Daily Archives: December 28, 2006

Contract Management II

Looking back, it would appear that this is one topic that I have not really tackled yet. Back in week one, I made an initial post on Contract Management, but although I have mentioned the importance of good contract management in a number of posts here and over in my summer series on eSourcing Forum, I haven’t really dived into contract management and contract lifecycle management systems in detail.

Back in my first posting, I noted that today’s (E)C(L)M (Enterprise Contract Lifecycle Management) systems are quite powerful and offer a number of advanced features above and beyond just contract tracking.

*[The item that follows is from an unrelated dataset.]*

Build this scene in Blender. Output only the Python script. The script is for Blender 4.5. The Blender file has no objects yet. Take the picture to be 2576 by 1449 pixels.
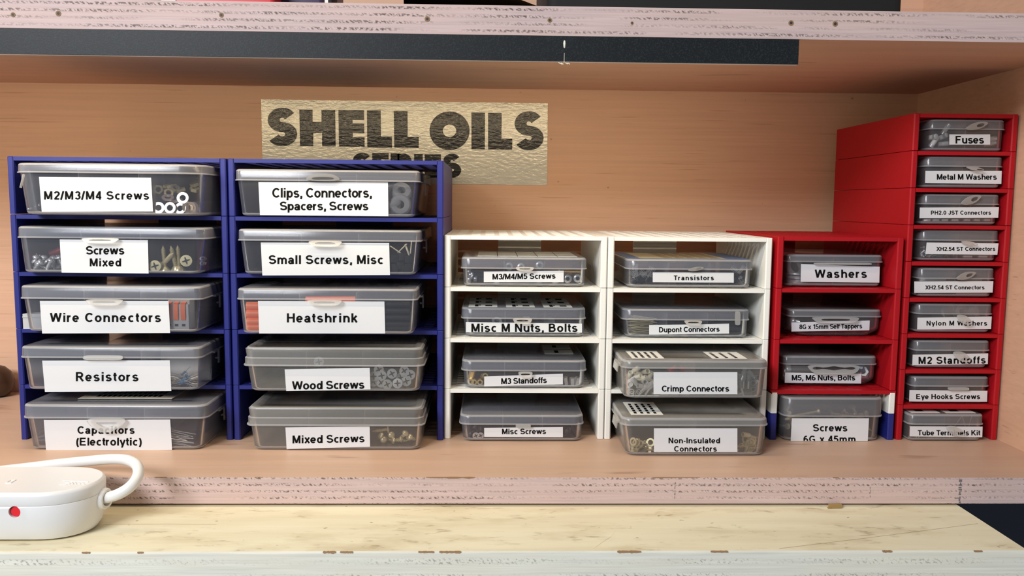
import bpy, bmesh, math, random
from math import sin, cos, pi, radians as R
from mathutils import Vector, Matrix
random.seed(11)
SC = bpy.context.scene
COL = SC.collection
# ------------------------------------------------------------------ camera
F = 2100.0                      # focal length in pixels of the 2576 x 1449 frame
VX, VY, ROLL = 1235.0, 512.0, .0065
dy = Vector(((VX-1288)/F, -(VY-724.5)/F, -1)).normalized()
up = Vector((ROLL, 1, 0)); dz = (up-dy*up.dot(dy)).normalized(); dx = dy.cross(dz)
CR = Matrix((dx, dy, dz))       # camera axes -> world
cam = bpy.data.cameras.new('camera'); cam.sensor_width = 36; cam.lens = 36*F/2576
cam.clip_start = .01
camo = bpy.data.objects.new('camera', cam); camo.matrix_world = CR.to_4x4()
COL.objects.link(camo); SC.camera = camo
def ray(px, py): return CR @ Vector(((px-1288)/F, -(py-724.5)/F, -1))
def at(px, py, Y): r = ray(px, py); return r*(Y/r.y)        # point of the plane y = Y seen at a pixel
def atz(px, py, z): r = ray(px, py); return r*(z/r.z)       # point of the plane z seen at a pixel
# ------------------------------------------------------------------ light
w = bpy.data.worlds.new('room_light'); SC.world = w; w.use_nodes = True
bg = w.node_tree.nodes['Background']; bg.inputs[0].default_value = (.90, .94, 1, 1); bg.inputs[1].default_value = .27
def area(name, loc, target, sx, sy, power, col):
    l = bpy.data.lights.new(name, 'AREA'); l.shape = 'RECTANGLE'; l.size = sx; l.size_y = sy
    l.energy = power; l.color = col
    o = bpy.data.objects.new(name, l); o.location = loc
    o.rotation_euler = (Vector(target)-Vector(loc)).to_track_quat('-Z', 'Y').to_euler(); COL.objects.link(o)
area('led_strip_light', (-.27, .7715, .1405), (-.27, .94, -.20), 1.06, .010, 2.3, (1, .80, .52))       # warm strip behind the fascia
area('daylight_window', (-1.15, -.90, .92), (.0, .9, -.1), .9, .6, 50, (.95, .97, 1))
SC.view_settings.view_transform = 'Standard'; SC.view_settings.look = 'None'
SC.view_settings.gamma = 1; SC.view_settings.use_curve_mapping = False
SC.view_settings.exposure = 0.0
cy = SC.cycles
cy.max_bounces = 8; cy.diffuse_bounces = 4; cy.glossy_bounces = 3; cy.transmission_bounces = 4; cy.transparent_max_bounces = 48
cy.caustics_reflective = False; cy.caustics_refractive = False; cy.sample_clamp_indirect = 4; cy.use_denoising = True

# ------------------------------------------------------------------ materials
def nt(name):
    m = bpy.data.materials.new(name); m.use_nodes = True
    return m, m.node_tree, m.node_tree.nodes['Principled BSDF']
def mat(name, col, rough=.5, metal=0, spec=.5, coat=0):
    m, t, p = nt(name)
    p.inputs['Base Color'].default_value = (*col, 1); p.inputs['Roughness'].default_value = rough
    p.inputs['Metallic'].default_value = metal; p.inputs['Specular IOR Level'].default_value = spec
    p.inputs['Coat Weight'].default_value = coat; p.inputs['Coat Roughness'].default_value = .08
    return m
class NG:                                                   # small node-graph helper
    def __init__(s, t): s.t = t; s.tc = t.nodes.new('ShaderNodeTexCoord')
    def n(s, ty, **kw):
        a = s.t.nodes.new(ty)
        for k, v in kw.items(): setattr(a, k, v)
        return a
    def lk(s, a, b): s.t.links.new(a, b)
    def mapped(s, sc, off=(0, 0, 0)):
        m = s.n('ShaderNodeMapping'); m.inputs['Scale'].default_value = sc; m.inputs['Location'].default_value = off
        s.lk(s.tc.outputs['Object'], m.inputs[0]); return m.outputs[0]
    def noise(s, sc, scale=1, det=3, off=(0, 0, 0), rough=.55):
        a = s.n('ShaderNodeTexNoise'); a.inputs['Scale'].default_value = scale; a.inputs['Detail'].default_value = det
        a.inputs['Roughness'].default_value = rough
        s.lk(s.mapped(sc, off), a.inputs['Vector']); return a.outputs['Fac']
    def ramp(s, v, a, b, c0=0, c1=1):
        m = s.n('ShaderNodeMapRange'); m.inputs[1].default_value = a; m.inputs[2].default_value = b
        m.inputs[3].default_value = c0; m.inputs[4].default_value = c1; s.lk(v, m.inputs[0]); return m.outputs[0]
    def math(s, op, a, b):
        m = s.n('ShaderNodeMath', operation=op)
        for i, v in enumerate((a, b)):
            if isinstance(v, (int, float)): m.inputs[i].default_value = v
            else: s.lk(v, m.inputs[i])
        return m.outputs[0]
    def mix(s, f, a, b):
        m = s.n('ShaderNodeMix', data_type='RGBA')
        if isinstance(f, (int, float)): m.inputs[0].default_value = f
        else: s.lk(f, m.inputs[0])
        for i, v in ((6, a), (7, b)):
            if isinstance(v, tuple): m.inputs[i].default_value = (*v, 1)
            else: s.lk(v, m.inputs[i])
        return m.outputs[2]
    def bump(s, h, st, dist, p):
        b = s.n('ShaderNodeBump'); b.inputs['Strength'].default_value = st; b.inputs['Distance'].default_value = dist
        s.lk(h, b.inputs['Height']); s.lk(b.outputs[0], p.inputs['Normal'])
    def sep(s):
        a = s.n('ShaderNodeSeparateXYZ'); s.lk(s.tc.outputs['Object'], a.inputs[0]); return a.outputs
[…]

These features will generally include a searchable centralized contract repository, collaborative capabilities, workflow capabilities, monitors, alerts, reporting, and even template and clause-based contract creation capabilities.

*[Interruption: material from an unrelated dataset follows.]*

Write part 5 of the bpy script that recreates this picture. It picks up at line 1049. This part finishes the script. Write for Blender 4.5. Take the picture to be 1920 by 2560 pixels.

In addition, I noted that I believe that one of the areas of future improvement will be in the area of business intelligence, specially in the area of automatic recognition of contracting patterns. These systems will not only point out What types of contracts and clauses are usually used for a certain type of supplier and / or commodity, but what types of contracts and clauses should be considered given the financial status of the supplier, historical performance, and commodity specifics. They will automatically draft starting contracts for you and indicate when you are missing important clauses like IP protection or delivery terms and when recommended updates are inconsistent with your usual practices.

Since then, I’ve put some considerable thought into what’s missing in today’s C(L)M systems, and how they can be used to provide you with benefits above and beyond simple document management and drafting. I’ve come up with a few more ideas, but two in particular stand out.

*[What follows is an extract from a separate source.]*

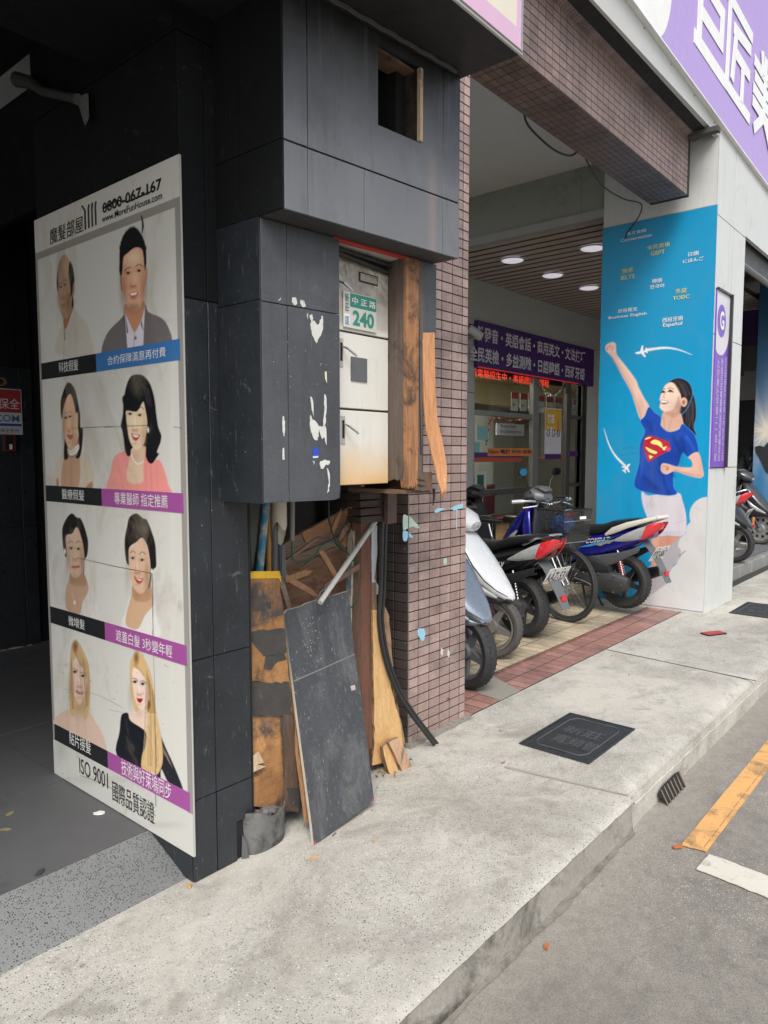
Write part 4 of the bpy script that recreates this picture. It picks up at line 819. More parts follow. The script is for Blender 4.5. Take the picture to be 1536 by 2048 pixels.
for k in range(6):
    a = 4*k; m.face((a, a+1, a+5, a+4)); m.face((a+2, a+6, a+7, a+3)); m.face((a, a+4, a+6, a+2)); m.face((a+1, a+3, a+7, a+5))
m.build('strip', wood('veneer_orange', (.40, .16, .06), (.62, .33, .16), (.2, .09, .04), .62, (10, 10, 1)), vn, smooth=True)
m = MB()
for k in range(8):
    t = k/8; A = Vector(m.v[0]) if m.v else None; p = hit(882+11*t, 985-4*t, (2.337, 1.73, 0), (.1, 1, 0)); q = hit(884+10*t+random.uniform(-2, 3), 990-2*t+random.uniform(0, 8), (2.337, 1.73, 0), (.1, 1, 0)); r_ = hit(882+11*(t+.12), 985-4*t, (2.337, 1.73, 0), (.1, 1, 0)); m.slab([p, q, r_], (0, .003, 0))
m.build('frayed_end', MATS['veneer_orange'], vn)
# ================================================================ SIGN BOX above
sg = thing('light_box_sign', 'cream and pink light box sign projecting over the meter hood', 'sign')
B('soffit', (-4, 1.402, 2.945), (2.413, 2.3, 2.965), M('sign_soffit', (.016, .016, .017), .5, var=.3, vs=8), sg)
MB().tube([(-4, 1.40, 2.945), (2.415, 1.40, 2.945)], .007, 6).build('lower_rail', M('pale_rail', (.42, .42, .4), .4, metal=.3), sg)
fr_ = M('sign_alu', (.5, .5, .48), .3, metal=.7); B('end_rail', (2.405, 1.394, 2.953), (2.417, 1.43, 4.2), fr_, sg)
B('end_cap', (2.4, 1.431, 2.953), (2.414, 2.0, 4.2), M('dark_cap', (.05, .05, .05), .6), sg)
B('face', (-4, 1.396, 2.955), (2.404, 1.40, 4.2), M('sign_cream', (.66, .62, .50), .35, var=.05), sg)
B('pink_border', (-4, 1.394, 2.956), (2.372, 1.3955, 3.02), M('sign_pink', (.62, .40, .55), .35, var=.04), sg); B('pink_border', (2.3725, 1.394, 2.956), (2.403, 1.3955, 4.2), M('sign_pink', (.62, .40, .55), .35), sg)
MB().tube([(1.4+.05*i, 1.72-.5*SK*0-.085*i*.05, 2.942-.004*(i % 2)) for i in range(20)], .008, 6).build('seal_line', M('seal_dark', (.06, .06, .06), .8, var=.5, vs=40), sg)

# ================================================================ TILED COLUMN AND BEAM
def tile_mat(name, a, b_, joint=False):
    b = NB(name); oi = b.n('ShaderNodeObjectInfo'); a = tuple(x*.86 for x in a); b_ = tuple(x*1.12 for x in b_); v = b.n('ShaderNodeTexVoronoi'); v.inputs['Scale'].default_value = 420; b.l(b.tc.outputs['Object'], v.inputs[0])
    cs = b.n('ShaderNodeSeparateColor'); b.l(v.outputs['Color'], cs.inputs[0]); geo = b.n('ShaderNodeNewGeometry')
    c = b.mix(oi.outputs['Random'], a, b_); c = b.mix(b.ramp(cs.outputs[0], .3, 1, 0, .5), c, tuple(min(1, x*1.7) for x in b_)); c = b.mix(b.ramp(cs.outputs[1], .75, 1, 0, .5), c, tuple(x*.35 for x in a))
    nn = b.n('ShaderNodeTexNoise'); nn.inputs['Scale'].default_value = 2.2; nn.inputs['Detail'].default_value = 8; nn.inputs['Roughness'].default_value = .75; b.l(geo.outputs['Position'], nn.inputs['Vector'])
    c = b.mix(b.ramp(nn.outputs['Fac'], .46, .70, 0, .75), c, (.06, .05, .047)); n2 = b.n('ShaderNodeTexNoise'); n2.inputs['Scale'].default_value = 60; n2.inputs['Detail'].default_value = 3; b.l(geo.outputs['Position'], n2.inputs['Vector'])
    c = b.mix(b.ramp(n2.outputs['Fac'], .74, .78, 0, .7), c, (.6, .58, .52)); b.col(c); b.l(b.ramp(nn.outputs['Fac'], .3, .7, .28, .55), b.b.inputs['Roughness']); MATS[name] = b.m; return b.m
tm = tile_mat('brown_tile', (.26, .178, .155), (.36, .255, .225)); tm2 = tile_mat('beam_tile', (.15, .10, .088), (.21, .145, .125)); mortar = M('mortar_dark', (.018, .017, .017), .9)
def tile_mesh(w_, h_, t_, bev=.0012):
    m = MB().box((-w_/2, -t_, -h_/2), (w_/2, 0, h_/2)); o = m.build('tile_source', tm, bevel=bev); me = o.data; bpy.data.objects.remove(o); me.name = 'tile'; return me
def lay(par, spots, me, mat, rest_name='tiles', limit=296, name='tile'):
    """spots: (position, rotation z, rotation x) sorted nearest first; the first `limit` are single parts, the rest one part"""
    me = me.copy(); me.materials.clear(); me.materials.append(mat); rest = []
    for k, (p, rz, rx) in enumerate(spots):
        Mx = Matrix.Translation(p) @ Matrix.Rotation(rz, 4, 'Z') @ Matrix.Rotation(rx, 4, 'X')
        if k < limit: o = bpy.data.objects.new(name, me); COL.objects.link(o); o.parent = par; o.matrix_local = Mx
        else: rest.append(Mx)
    if rest:
        mb = MB(); mv = [v.co for v in me.vertices]; mf = [tuple(p.vertices) for p in me.polygons]
        for Mx in rest: mb.add([Mx @ v for v in mv], mf)
        o = mb.build(rest_name, mat, par); o['kind'] = 'stuff'
def near(s): return (Vector(s[0])-CO).length
tc = thing('tiled_column', 'brown mosaic tiled column between the junk niche and the scooters', 'column')
B('core', (2.846, 2.262, -.01), (3.366, 2.86, 3.80), mortar, tc)
me = tile_mesh(.0890, .0445, .0035); sp = []; sps = []
for r in range(76):
    z = .025+r*.05
    for c_ in range(6):
        x = 2.887+c_*.0945
        if x+.045 > 3.372: continue
        sp.append((Vector((x, 2.262, z)), 0, 0))
    for c_ in range(6): sps.append((Vector((2.846, 2.30+c_*.0945, z)), -PI/2, 0))
sp.sort(key=near); lay(tc, sp, me, tm, limit=250); sps.sort(key=lambda s: abs(s[0].z-.9)); lay(tc, sps, me, tile_mat('shaded_side_tile', (.045, .036, .034), (.075, .058, .052)), name='side_tile', rest_name='side_tiles', limit=240)  # side face tiles get a darker colour that stands in for the niche shade
half = tile_mesh(.050, .0445, .0035)
lay(tc, [(Vector((3.341+.0, 2.262, .025+r*.05)), 0, 0) for r in range(76)], half, tm, limit=76, name='edge_tile')
MB().box((2.8445, 2.2555, 1.30), (2.8505, 2.2615, 0.0)).build('corner_bead', M('bead_grey', (.2, .21, .21), .5, metal=.5), tc)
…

The first major breakthrough in next generation contract management systems, which has already crept into some current best-of-breed C(L)M systems, such as pure-play Nextance‘s offering (another company that I spent some time chatting with recently), is contract optimization. What is contract optimization, you ask? It’s the ability to globally analyze all of your contracts and determine where you spend is going, where your products are going, and what IP you collectively possess. For example, as Ralf Vonsosen states in his recent article in Contract Management, ECM plays a role in solving the new complexities of IP management and optimization. On the front end of the IP life cycle, ECM solutions can improve revenue by creating and negotiating attractive IP portfolios. On the back end, these solutions can optimize royalties, by carefully and effectively managing the resulting IP licensing agreements. These recent advances in ECM technology are no longer just for procurement or contract professionals – they now ensure companies that they are creating, managing, implementing, and tracking their IP licensing agreements to optimize revenue, mitigate risk, and improve compliance. In addition, a complete CLM system defines what you should be spending. Contrast this with what you are actually spending, as determined by your leading spend analysis solution, and you have identified the areas you need to work on to improve your compliance and realize your negotiated and planned savings. Finally, it helps you understand whom your biggest and best customers are, and where you should focus your marketing and sales efforts.

The second major breakthrough in next generation contract management systems will be in the area of supply chain visibility. If you think about it carefully, since today’s business runs off of contracts, the contracts in your repository collectively provide the best picture you can get of your immediate supply chain. Data on all of your suppliers and all of your customers in one place. Furthermore, by tagging your strategic suppliers and customers, as well as the suppliers you heavily buy from and the customers you heavily sell too, you can immediately identify the key branches of your supply chain that need to be mapped out. Any single sources of supply, or restricted transportation routes, that are subsequently identified are your starting points in your risk mitigation planning efforts.

Regardless of what happens, I’m sure you’ll hear a lot more about (E)C(L)M systems in the coming years, and that some of the advances they will include will surprise you.